Em cada processo trabalhista em que as empresas de Collor perderam em primeira instância e entraram com recurso, precisaram pagar.
Porém, como os processos terminaram em acordo, a Justiça do Trabalho devolve os valores referentes a esses depósitos.
No entanto, num conjunto de 13 processos trabalhistas, as empresas inseriram um processo que tramitou não na Justiça do Trabalho, mas, na Justiça Federal.
Trata-se de um acordo feito com a Braskem, referente a um apartamento em nome de uma das empresas e que se situava no bairro do Pinheiro.
Em outubro de 2022, o terceiro promotor designado pelo Ministério Público de Alagoas para atuar nos processos envolvendo as empresas de Collor proferiu parecer apontando que haveria indícios de crimes contra a Lei de Falências entre algumas operações realizadas durante a recuperação judicial.
E recomendava abertura de inquérito policial para apurar tais fatos.

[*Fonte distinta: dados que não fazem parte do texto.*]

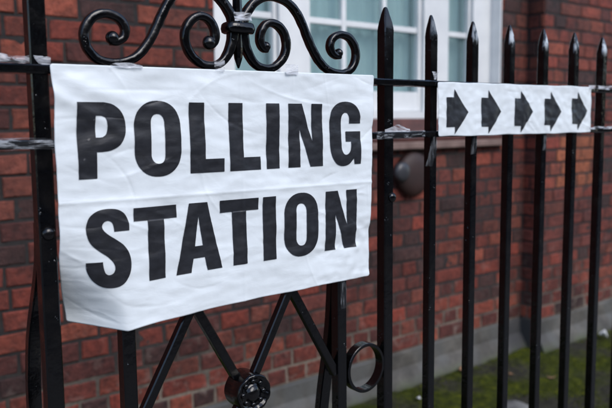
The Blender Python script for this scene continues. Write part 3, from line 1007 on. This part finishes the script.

A investigação chegou à Polícia Civil, mas, ao que consta, ainda não saiu do papel.
Após um ano de emitido o parecer (em outubro do ano passado), o MP esclareceu que, como esta etapa se daria na esfera criminal – e não mais na esfera cível –, seu representante teria que ser um promotor deste mesmo segmento: no caso, tal procedimento encontra-se sob a responsabilidade do promotor de Justiça titular da 64ª Promotoria, Bolivar Cruz Ferro.
Por isso, segundo o advogado, a inclusão de um processo que não é da Justiça do Trabalho entre os que seriam beneficiados com a liberação do dinheiro bloqueado seria, no mínimo, algo a ser investigado.
“Legenda: Conforme o documento juntado na página 19484 – 19492, o acordo foi uma indenização por um apartamento situado no edifício Tibério Rocha no bairro do Pinheiro”, diz o documento protocolado pelo advogado.
“Diante de mais um indício de confusão patrimonial entre o patrimônio dos sócios e o da empresa, e, também de desvio de finalidade da pessoa jurídica para custear bens pessoais dos sócios”, acrescenta.
“Também diante do evidente desvio de recursos da empresa para aquisição de bens de uso pessoal dos sócios e administradores está evidenciada fraude aos credores e, também fraude à execução”, enfatiza.
“Requer que o promotor criminal BOLIVAR CRUZ FERRO da 64ª promotoria de justiça (responsável pela apuração criminal do caso do grupo Arnon de Mello), seja notificado para adotar as medidas que entender de direito”, diz trecho seguinte da petição (pedido) encaminhado pelo advogado à 10ª Vara.